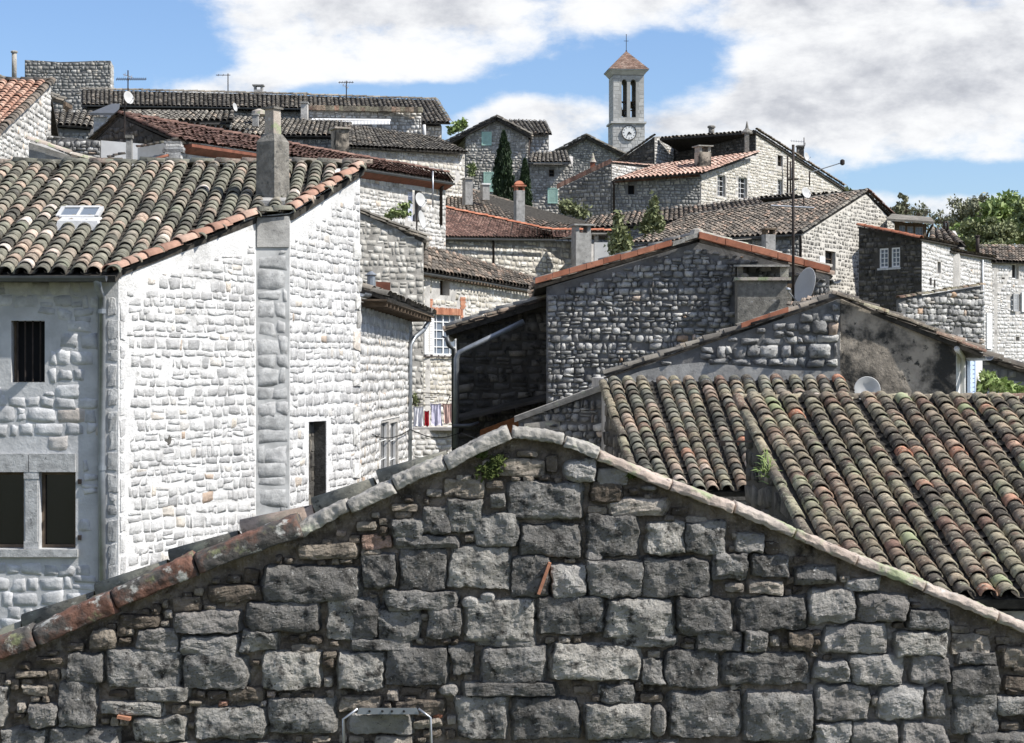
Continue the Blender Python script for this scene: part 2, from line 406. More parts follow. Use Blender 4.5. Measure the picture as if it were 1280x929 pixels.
STY = {  # stone material, mortar material, course height, stone width, gap, relief, grid, smooth
    'white': ('white_stone', 'white_mortar', (.085,.185), (.10,.34), .004, .014, 6, .08, 3),
    'facade': ('facade', 'facade_mortar', (.12,.23), (.15,.40), .006, .013, 6, .08, 3),
    'quoin': ('grey_quoin', 'quoin_joint', (.17,.30), (.2,.5), .004, .009, 6, .02, 3),
    'pale': ('pale_stone', 'pale_mortar', (.12,.25), (.14,.45), .012, .035, 4),
    'bright': ('white_stone', 'pale_mortar', (.12,.24), (.14,.40), .012, .03, 4),
    'palejoint': ('cream_stone', 'dark_joint', (.16,.32), (.18,.5), .022, .045, 4),
    'palefar': ('pale_stone', 'dark_joint', (.14,.28), (.16,.46), .018, .035, 4),
    'creamfar': ('cream_stone', 'pale_mortar', (.13,.27), (.15,.44), .018, .035, 4),
    'chalkfar': ('white_stone', 'pale_mortar', (.13,.24), (.15,.5), .014, .025, 4),
    'beigefar': ('beige_stone', 'dark_joint', (.13,.26), (.14,.42), .018, .035, 4),
    'pepper': ('speckle_stone', 'cream_mortar', (.15,.25), (.22,.6), .045, .022, 4),
    'grey': ('grey_rubble', 'grey_mortar', (.08,.20), (.09,.30), .010, .10, 5, .2, 3),
    'greybig': ('grey_rubble', 'grey_mortar', (.13,.28), (.18,.46), .010, .10, 7, .12, 3),
    'greyfar': ('grey_far', 'grey_mortar', (.14,.28), (.15,.46), .018, .04, 4),
    'sooty': ('sooty_stone', 'sooty_mortar', (.16,.3), (.2,.55), .02, .05, 4),  # wall shade put into the stone and mortar colour
    'tower': ('tower_stone', 'tower_joint', (.42,.46), (.5,.9), .025, .012, 4, .05),
}

# ---------------------------------------------------------------- walls
class Wall:
    def __init__(s, a, b):
        s.a, s.b = a, b
        d = Vector((b.x-a.x, b.y-a.y, 0)); s.L = d.length; s.u = d.normalized()
        s.n = Vector((s.u.y, -s.u.x, 0))
        mid = (a + b) / 2
        if s.n.dot(Vector((CAM.x-mid.x, CAM.y-mid.y, 0))) < 0: s.n = -s.n
        s.O = Vector((a.x, a.y, 0))
    def uz(s, px, py):
        d = W(px, py, 1.0) - CAM
        t = (s.O - CAM).dot(s.n) / Vector((d.x, d.y, 0)).dot(s.n)
        P = CAM + d * t
        return ((P - s.O).dot(s.u), P.z)
    def rect(s, r):
        (a, b), (c, d) = s.uz(r[0], r[3]), s.uz(r[2], r[1])
        return (min(a, c), min(b, d), max(a, c), max(b, d))
    def P(s, u, z, dn=0.0): return s.O + s.u*u + UP*z + s.n*dn
    def box(s, mb, u0, u1, z0, z1, d0, d1, mat=0):
        mb.box8([s.P(u0,z0,d1), s.P(u1,z0,d1), s.P(u1,z0,d0), s.P(u0,z0,d0),
                 s.P(u0,z1,d1), s.P(u1,z1,d1), s.P(u1,z1,d0), s.P(u0,z1,d0)], mat)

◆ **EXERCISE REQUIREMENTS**
Repeat the data exactly, dropping every picture it holds.

◆ **OUTPUT OF THE EXERCISE**
Continue the Blender Python script for this scene: part 2, from line 406. More parts follow. Use Blender 4.5. Measure the picture as if it were 1280x929 pixels.
STY = {  # stone material, mortar material, course height, stone width, gap, relief, grid, smooth
    'white': ('white_stone', 'white_mortar', (.085,.185), (.10,.34), .004, .014, 6, .08, 3),
    'facade': ('facade', 'facade_mortar', (.12,.23), (.15,.40), .006, .013, 6, .08, 3),
    'quoin': ('grey_quoin', 'quoin_joint', (.17,.30), (.2,.5), .004, .009, 6, .02, 3),
    'pale': ('pale_stone', 'pale_mortar', (.12,.25), (.14,.45), .012, .035, 4),
    'bright': ('white_stone', 'pale_mortar', (.12,.24), (.14,.40), .012, .03, 4),
    'palejoint': ('cream_stone', 'dark_joint', (.16,.32), (.18,.5), .022, .045, 4),
    'palefar': ('pale_stone', 'dark_joint', (.14,.28), (.16,.46), .018, .035, 4),
    'creamfar': ('cream_stone', 'pale_mortar', (.13,.27), (.15,.44), .018, .035, 4),
    'chalkfar': ('white_stone', 'pale_mortar', (.13,.24), (.15,.5), .014, .025, 4),
    'beigefar': ('beige_stone', 'dark_joint', (.13,.26), (.14,.42), .018, .035, 4),
    'pepper': ('speckle_stone', 'cream_mortar', (.15,.25), (.22,.6), .045, .022, 4),
    'grey': ('grey_rubble', 'grey_mortar', (.08,.20), (.09,.30), .010, .10, 5, .2, 3),
    'greybig': ('grey_rubble', 'grey_mortar', (.13,.28), (.18,.46), .010, .10, 7, .12, 3),
    'greyfar': ('grey_far', 'grey_mortar', (.14,.28), (.15,.46), .018, .04, 4),
    'sooty': ('sooty_stone', 'sooty_mortar', (.16,.3), (.2,.55), .02, .05, 4),  # wall shade put into the stone and mortar colour
    'tower': ('tower_stone', 'tower_joint', (.42,.46), (.5,.9), .025, .012, 4, .05),
}

# ---------------------------------------------------------------- walls
class Wall:
    def __init__(s, a, b):
        s.a, s.b = a, b
        d = Vector((b.x-a.x, b.y-a.y, 0)); s.L = d.length; s.u = d.normalized()
        s.n = Vector((s.u.y, -s.u.x, 0))
        mid = (a + b) / 2
        if s.n.dot(Vector((CAM.x-mid.x, CAM.y-mid.y, 0))) < 0: s.n = -s.n
        s.O = Vector((a.x, a.y, 0))
    def uz(s, px, py):
        d = W(px, py, 1.0) - CAM
        t = (s.O - CAM).dot(s.n) / Vector((d.x, d.y, 0)).dot(s.n)
        P = CAM + d * t
        return ((P - s.O).dot(s.u), P.z)
    def rect(s, r):
        (a, b), (c, d) = s.uz(r[0], r[3]), s.uz(r[2], r[1])
        return (min(a, c), min(b, d), max(a, c), max(b, d))
    def P(s, u, z, dn=0.0): return s.O + s.u*u + UP*z + s.n*dn
    def box(s, mb, u0, u1, z0, z1, d0, d1, mat=0):
        mb.box8([s.P(u0,z0,d1), s.P(u1,z0,d1), s.P(u1,z0,d0), s.P(u0,z0,d0),
                 s.P(u0,z1,d1), s.P(u1,z1,d1), s.P(u1,z1,d0), s.P(u0,z1,d0)], mat)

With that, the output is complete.